Wrestling was once the only form of pop culture more despised than comics. It was pretty much presumed dead by the time of the comics explosion of 1992. Now it's the comics publishers who are in trouble with tapped-out superheroes and shriveling markets, and the World Wrestling Federation dominates TV, politics, and the newsstand as wrestlers do commercials, appear at the Emmys, and are in demand for prime-time guest shots.
So when Chaos! Comics, licensers of the WWF's Undertaker, called early this year to offer me yet another superhero title, I turned them down but said, "If you ever do a Mankind comic, call me." I was kidding about the comic, but here I am now, writing Stone Cold Steve Austin and Mankind.
I've toiled in the superhero sweatshops for two decades, but I've also been a wrestling fan since my wife went to law school with King Kong Bundy's girlfriend. Back then, Hulk Hogan was on the wane and taking the WWF down with him -- though some talented unknowns were already weaving the more hardcore Mexican and Japanese styles into the next thing. Like comic superheroes, these wrestlers are bigger than life. But being "real," they're allowed an emotional range that -- while hardly Shakespearean -- far exceeds those of the morally hidebound superhero comics. They're a refreshing slap in the face.
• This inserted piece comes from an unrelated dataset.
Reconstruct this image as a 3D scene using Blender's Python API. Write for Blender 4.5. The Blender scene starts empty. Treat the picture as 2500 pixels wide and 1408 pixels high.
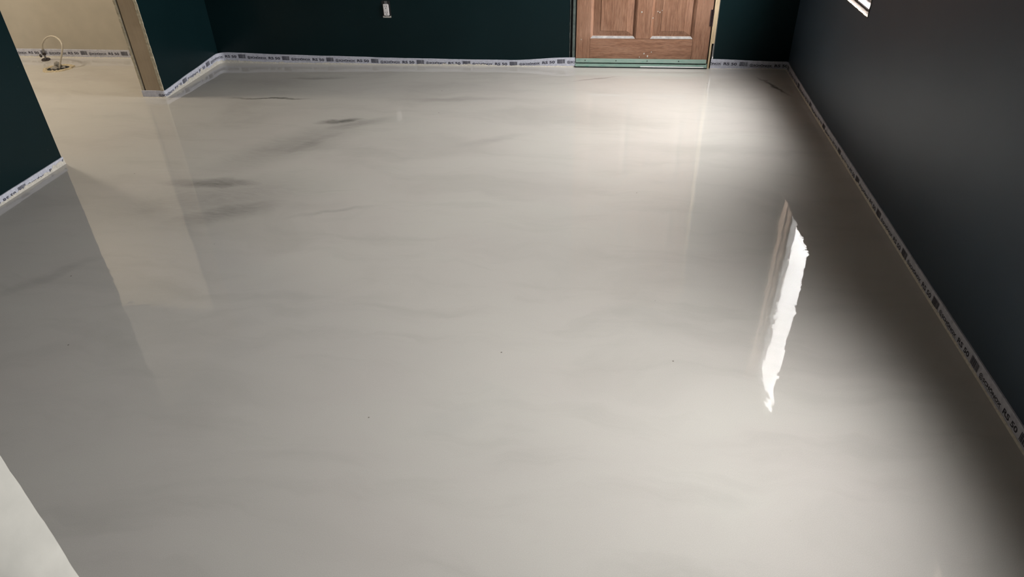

Not that wrestling comics are exactly new. In Mexico, where pro-wrestling is practically a religion, wrestling comics have been huge for decades, and in the early '90s, both Marvel Comics and Valiant Comics drably mimicked wrestling TV shows with short-lived titles. But the new breed strips things down to wild personalities, drops the characters into new settings, and treats the wrestlers like action stars.
They're also giving comics fans a new taste for genres all but exterminated since the '70s by the superhero. The Undertaker inhabits a gothic hell, Nash is set in a Mad Max future, while Steve Austin roams the American southwest in a modern-day spaghetti western. Unlike the old comics, the wrestlers themselves are involved with the new ones.
Nash co-writes his comic, while the WWF superstars have veto over theirs. Not that this has been an issue for me. My only critical note from Mankind (who threw a ghost-writer off his soon-to-be-released biography and wrote it himself by hand during nights on the road) was a bearhug -- a bonus from the man who kept me interested in wrestling at times when nothing else did. That's the secret of writing wrestling comics: stick to the characters. And when the character is Mankind, that's an easy proposition.
Mankind (played by Mick Foley) pioneered the rougher and more realistic wrestling style popular today. In one match, his ear was accidentally torn off. In another, a 20-foot plunge from a steel cage drove teeth out through his nose. The way I write him, Mankind waffles in a blink between cuddly (if grotesque) naïf and homicidal maniac, humorously brutal and brutally humorous. The sort of hero writers dream about.
Okay, so it isn't high art, but what is these days? Art Spiegelman can have the high ground, but something's got to get bodies back buying comics again, and wrestling comics seem to be it. More are on the way. Even Marvel Comics is leaping on the bandwagon, with plans to flood WCW titles onto the market early next year.
Riding pro wrestling's rising tide, wrestling comics point a way out for a decrepit industry choking on its own intransigence. The question is whether they've learned from the past, or if they're doomed to repeat it.
Steven Grant is kept alive by bestial acts.